(Source data)
********

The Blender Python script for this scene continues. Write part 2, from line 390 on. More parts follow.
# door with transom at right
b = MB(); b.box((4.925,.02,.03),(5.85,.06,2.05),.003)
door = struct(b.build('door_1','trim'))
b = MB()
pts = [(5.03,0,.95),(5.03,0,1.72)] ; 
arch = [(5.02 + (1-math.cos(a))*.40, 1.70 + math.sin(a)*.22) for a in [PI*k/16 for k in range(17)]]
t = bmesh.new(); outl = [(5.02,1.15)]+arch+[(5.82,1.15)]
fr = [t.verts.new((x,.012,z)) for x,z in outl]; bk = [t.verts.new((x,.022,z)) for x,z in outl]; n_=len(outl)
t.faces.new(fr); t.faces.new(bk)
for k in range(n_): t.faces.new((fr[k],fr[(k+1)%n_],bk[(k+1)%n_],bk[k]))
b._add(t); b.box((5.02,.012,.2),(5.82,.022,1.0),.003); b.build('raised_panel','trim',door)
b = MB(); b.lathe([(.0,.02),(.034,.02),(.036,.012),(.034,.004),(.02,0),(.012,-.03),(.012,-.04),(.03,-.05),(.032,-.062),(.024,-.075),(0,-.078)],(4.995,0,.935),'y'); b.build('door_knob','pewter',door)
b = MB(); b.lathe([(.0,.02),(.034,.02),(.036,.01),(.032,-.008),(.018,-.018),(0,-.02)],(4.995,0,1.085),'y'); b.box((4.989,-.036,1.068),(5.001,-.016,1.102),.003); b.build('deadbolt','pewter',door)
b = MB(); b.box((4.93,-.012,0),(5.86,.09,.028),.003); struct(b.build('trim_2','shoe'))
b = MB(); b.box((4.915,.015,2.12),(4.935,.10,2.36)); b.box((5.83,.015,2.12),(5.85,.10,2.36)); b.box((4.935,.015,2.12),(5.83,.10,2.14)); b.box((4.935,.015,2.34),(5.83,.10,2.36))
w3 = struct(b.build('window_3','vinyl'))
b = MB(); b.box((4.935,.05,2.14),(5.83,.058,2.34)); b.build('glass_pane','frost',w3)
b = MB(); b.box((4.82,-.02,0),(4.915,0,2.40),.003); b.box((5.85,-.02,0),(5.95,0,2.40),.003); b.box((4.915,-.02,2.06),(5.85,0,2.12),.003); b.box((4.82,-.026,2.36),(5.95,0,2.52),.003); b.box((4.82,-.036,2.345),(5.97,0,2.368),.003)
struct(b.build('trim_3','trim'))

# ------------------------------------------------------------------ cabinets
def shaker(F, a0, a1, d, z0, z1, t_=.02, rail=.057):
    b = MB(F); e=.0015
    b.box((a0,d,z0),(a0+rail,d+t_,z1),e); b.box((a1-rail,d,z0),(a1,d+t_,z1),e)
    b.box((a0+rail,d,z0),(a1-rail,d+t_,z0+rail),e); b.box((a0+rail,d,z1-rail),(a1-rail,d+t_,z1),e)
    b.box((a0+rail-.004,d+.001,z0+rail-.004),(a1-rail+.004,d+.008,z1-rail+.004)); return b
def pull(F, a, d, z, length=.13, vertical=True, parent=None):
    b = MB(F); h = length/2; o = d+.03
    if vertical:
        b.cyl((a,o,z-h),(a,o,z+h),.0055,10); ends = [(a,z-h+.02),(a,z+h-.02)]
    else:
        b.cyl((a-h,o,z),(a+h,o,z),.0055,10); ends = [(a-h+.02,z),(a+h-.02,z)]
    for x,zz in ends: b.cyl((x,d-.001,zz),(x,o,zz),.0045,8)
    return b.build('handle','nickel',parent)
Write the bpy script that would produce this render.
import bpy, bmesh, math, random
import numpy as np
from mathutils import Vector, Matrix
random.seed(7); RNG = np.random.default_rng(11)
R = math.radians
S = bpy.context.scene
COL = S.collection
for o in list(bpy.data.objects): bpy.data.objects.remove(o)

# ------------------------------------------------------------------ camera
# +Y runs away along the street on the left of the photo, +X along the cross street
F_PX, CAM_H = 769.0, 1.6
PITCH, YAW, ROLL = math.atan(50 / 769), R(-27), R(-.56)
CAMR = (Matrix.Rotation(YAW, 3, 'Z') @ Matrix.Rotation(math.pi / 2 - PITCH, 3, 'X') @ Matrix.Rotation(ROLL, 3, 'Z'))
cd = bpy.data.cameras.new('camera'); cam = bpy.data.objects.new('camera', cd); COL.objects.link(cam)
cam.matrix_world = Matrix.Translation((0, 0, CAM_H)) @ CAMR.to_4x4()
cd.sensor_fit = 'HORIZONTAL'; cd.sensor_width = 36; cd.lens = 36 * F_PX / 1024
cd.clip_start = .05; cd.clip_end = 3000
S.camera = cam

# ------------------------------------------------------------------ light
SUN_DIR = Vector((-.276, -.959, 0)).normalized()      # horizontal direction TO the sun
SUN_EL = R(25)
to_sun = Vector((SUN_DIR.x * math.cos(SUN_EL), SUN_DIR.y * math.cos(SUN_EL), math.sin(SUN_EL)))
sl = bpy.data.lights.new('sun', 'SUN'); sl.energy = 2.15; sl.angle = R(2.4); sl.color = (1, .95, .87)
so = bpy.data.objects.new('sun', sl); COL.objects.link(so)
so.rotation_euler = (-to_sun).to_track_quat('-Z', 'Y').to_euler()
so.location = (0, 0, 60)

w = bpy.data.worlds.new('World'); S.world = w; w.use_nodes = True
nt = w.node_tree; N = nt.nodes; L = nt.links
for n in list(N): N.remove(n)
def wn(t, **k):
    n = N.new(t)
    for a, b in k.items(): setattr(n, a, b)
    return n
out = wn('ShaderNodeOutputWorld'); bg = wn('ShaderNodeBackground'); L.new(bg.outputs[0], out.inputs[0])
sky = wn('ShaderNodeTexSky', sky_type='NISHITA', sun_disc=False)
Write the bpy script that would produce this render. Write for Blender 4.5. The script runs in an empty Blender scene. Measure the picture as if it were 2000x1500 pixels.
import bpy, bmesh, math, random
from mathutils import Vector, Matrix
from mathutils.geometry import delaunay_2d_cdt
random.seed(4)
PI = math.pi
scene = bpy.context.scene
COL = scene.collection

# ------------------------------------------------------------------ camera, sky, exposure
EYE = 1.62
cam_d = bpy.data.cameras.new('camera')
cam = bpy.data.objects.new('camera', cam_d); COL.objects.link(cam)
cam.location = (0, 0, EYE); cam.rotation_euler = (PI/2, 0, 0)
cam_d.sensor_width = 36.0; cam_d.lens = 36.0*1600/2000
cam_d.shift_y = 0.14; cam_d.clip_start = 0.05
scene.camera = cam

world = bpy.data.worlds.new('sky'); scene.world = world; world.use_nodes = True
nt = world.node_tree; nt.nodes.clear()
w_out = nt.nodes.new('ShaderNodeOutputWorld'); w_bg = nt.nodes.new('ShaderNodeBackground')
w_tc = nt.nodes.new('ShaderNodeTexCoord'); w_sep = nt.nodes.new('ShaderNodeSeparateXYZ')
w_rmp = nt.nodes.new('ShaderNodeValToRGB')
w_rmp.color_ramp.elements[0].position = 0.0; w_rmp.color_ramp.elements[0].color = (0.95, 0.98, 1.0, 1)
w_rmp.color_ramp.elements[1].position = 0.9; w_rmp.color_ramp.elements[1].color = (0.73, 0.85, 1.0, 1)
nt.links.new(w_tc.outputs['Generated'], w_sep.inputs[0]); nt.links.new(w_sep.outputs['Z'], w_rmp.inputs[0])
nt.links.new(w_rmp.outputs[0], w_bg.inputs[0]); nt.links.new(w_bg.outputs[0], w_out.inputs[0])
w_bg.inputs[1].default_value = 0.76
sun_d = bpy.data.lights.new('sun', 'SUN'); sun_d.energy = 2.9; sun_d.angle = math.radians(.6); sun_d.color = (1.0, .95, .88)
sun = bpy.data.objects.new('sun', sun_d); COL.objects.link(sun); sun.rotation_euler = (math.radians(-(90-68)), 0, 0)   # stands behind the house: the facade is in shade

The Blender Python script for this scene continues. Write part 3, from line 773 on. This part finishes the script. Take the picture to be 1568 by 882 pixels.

********

● Direction
Scan the listing above for the word "Blender" and show each line where it is found.

● Response to this task
The Blender Python script for this scene continues. Write part 2, from line 390 on. More parts follow.
Write the bpy script that would produce this render. Write for Blender 4.5. The script runs in an empty Blender scene. Measure the picture as if it were 2000x1500 pixels.
The Blender Python script for this scene continues. Write part 3, from line 773 on. This part finishes the script. Take the picture to be 1568 by 882 pixels.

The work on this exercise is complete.